After all, most books, while not exactly about sentences, are at least composed of sentences. Surely, a book about sentences would be like reading a book on the architecture of great buildings and concentrating on the bricks. Or studying great works of art by focusing on the individual brushstrokes.

And, in effect, the close study of the brush stroke is exactly what Verlyn Klinkenborg’s Several short sentences about writing comes close to being. It’s also true that, while the title promises ‘several short sentences’, there are close to two hundred pages of sentences. Some short and some a little longer than would be traditionally considered short. But the focus never varies; the sentence and how a writer builds sentences is what this book is about.

Klinkenborg makes his purpose clear right at the start:


Here, in short, is what I want to tell you.
Know what each sentence says,
What it doesn’t say,
And what it implies.
Of these, the hardest is knowing what each sentence actually says.

Page 1

Part of the book’s charm is the almost poetry-style layout of the sentences and the way the sentences are grouped into stanzas of aggregated purpose, which gradually impose a hypnotic state of acceptance. Concentrating on the sentence affords a release from the tension of ‘meaning’ and ‘purpose’. The paradox is, that with the focus on the individual sentence, meaning accrues by default. It need not be forced by the writer.

James Joyce knew about the importance of sentences. There’s a story that, during the composition — and there’s a word that suggests a more atomised approach to writing — of Ulysses, he met an acquaintance on a Zurich street. The man asked Joyce how his writing was proceeding.

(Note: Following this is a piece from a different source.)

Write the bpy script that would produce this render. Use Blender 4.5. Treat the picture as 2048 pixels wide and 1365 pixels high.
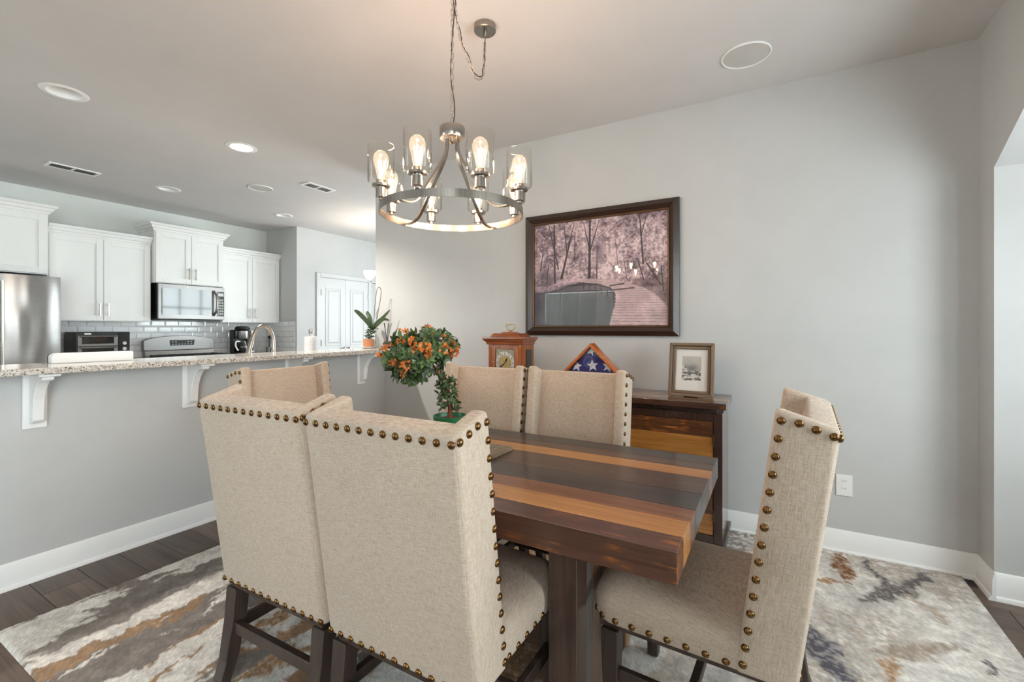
import bpy, bmesh, math, random
import numpy as np
from mathutils import Vector, Matrix, Euler

random.seed(7)
rng = np.random.default_rng(7)
for o in list(bpy.data.objects):
    bpy.data.objects.remove(o)
S = bpy.context.scene
COL = S.collection
R = math.radians
PI = math.pi

# ------------------------------------------------------------------ camera
HEAD = R(29.9)            # heading, measured from +X towards +Y
CAMH = 1.275
cam_d = bpy.data.cameras.new('camera')
cam_d.sensor_width = 36.0
cam_d.lens = 910.0 / 2048.0 * 36.0
cam_d.shift_y = -25.5 / 2048.0
cam_d.clip_start = 0.02
cam = bpy.data.objects.new('camera', cam_d)
COL.objects.link(cam)
cam.location = (0, 0, CAMH)
cam.rotation_euler = (R(90), 0, HEAD - R(90))
S.camera = cam

# ------------------------------------------------------------------ world
W = bpy.data.worlds.new('overcast_sky')
S.world = W
W.use_nodes = True
wn = W.node_tree.nodes
bg = wn['Background']
bg.inputs['Color'].default_value = (0.94, 0.965, 1.045, 1)
bg.inputs['Strength'].default_value = 6.6

# ------------------------------------------------------------------ exposure
S.view_settings.view_transform = 'Standard'
S.view_settings.look = 'None'
S.view_settings.gamma = 1.0
S.view_settings.use_curve_mapping = False
S.view_settings.exposure = 1.08
try:
    S.cycles.diffuse_bounces = 5
    S.cycles.use_adaptive_sampling = True
    S.cycles.adaptive_threshold = 0.04
    S.cycles.glossy_bounces = 4
    S.cycles.transparent_max_bounces = 14
    S.cycles.max_bounces = 8
    S.cycles.use_denoising = True
    S.cycles.caustics_reflective = False
    S.cycles.caustics_refractive = False
except Exception:
    pass


def portal(name, loc, rot, sx, sy):
    """daylight of the sky sampled through a window opening"""
    l = bpy.data.lights.new(name, 'AREA')
    l.shape = 'RECTANGLE'
    l.size, l.size_y = sx, sy
    l.cycles.is_portal = True
    o = bpy.data.objects.new(name, l)
    COL.objects.link(o)
    o.location = loc
    o.rotation_euler = rot
    return o


# ------------------------------------------------------------------ helpers
def lin(c):
    out = []
    for v in c:
        v = v / 255.0
        out.append(v / 12.92 if v <= 0.04045 else ((v + 0.055) / 1.055) ** 2.4)
    return tuple(out)


def c4(c):
    return lin(c) + (1.0,)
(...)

Joyce responded with enthusiasm, saying that he had had a very successful day. Expecting to be told that Joyce had turned out hundreds, if not thousands of words, the man asked why the day had gone so well. Klinkenborg would have understood Joyce’s response. Joyce told his acquaintance that he had swapped two words in a sentence that he had been working on for a week.

Ulysses took Joyce seven years to write. Sentence by sentence.

As Klinkenborg says (as if speaking to Joyce),

Your job as a writer is making sentences.
Your other jobs include fixing sentences, killing sentences, and arranging sentences.
If this is the case—making, fixing, killing, arranging—how can your writing possibly flow?
It can’t.

Flow is something the reader experiences, not the writer.

Page 67

The feels counter-intuitive to many writers, who settle into the magic of scenes and beats and story and plot and character arcs. To focus on the sentence may also feel like being unmoored or drifting at sea far from the sight of land. But with each sentence, the promise of landfall is closer.

Trusting to the individual sentence is like finally accepting you can float in the water.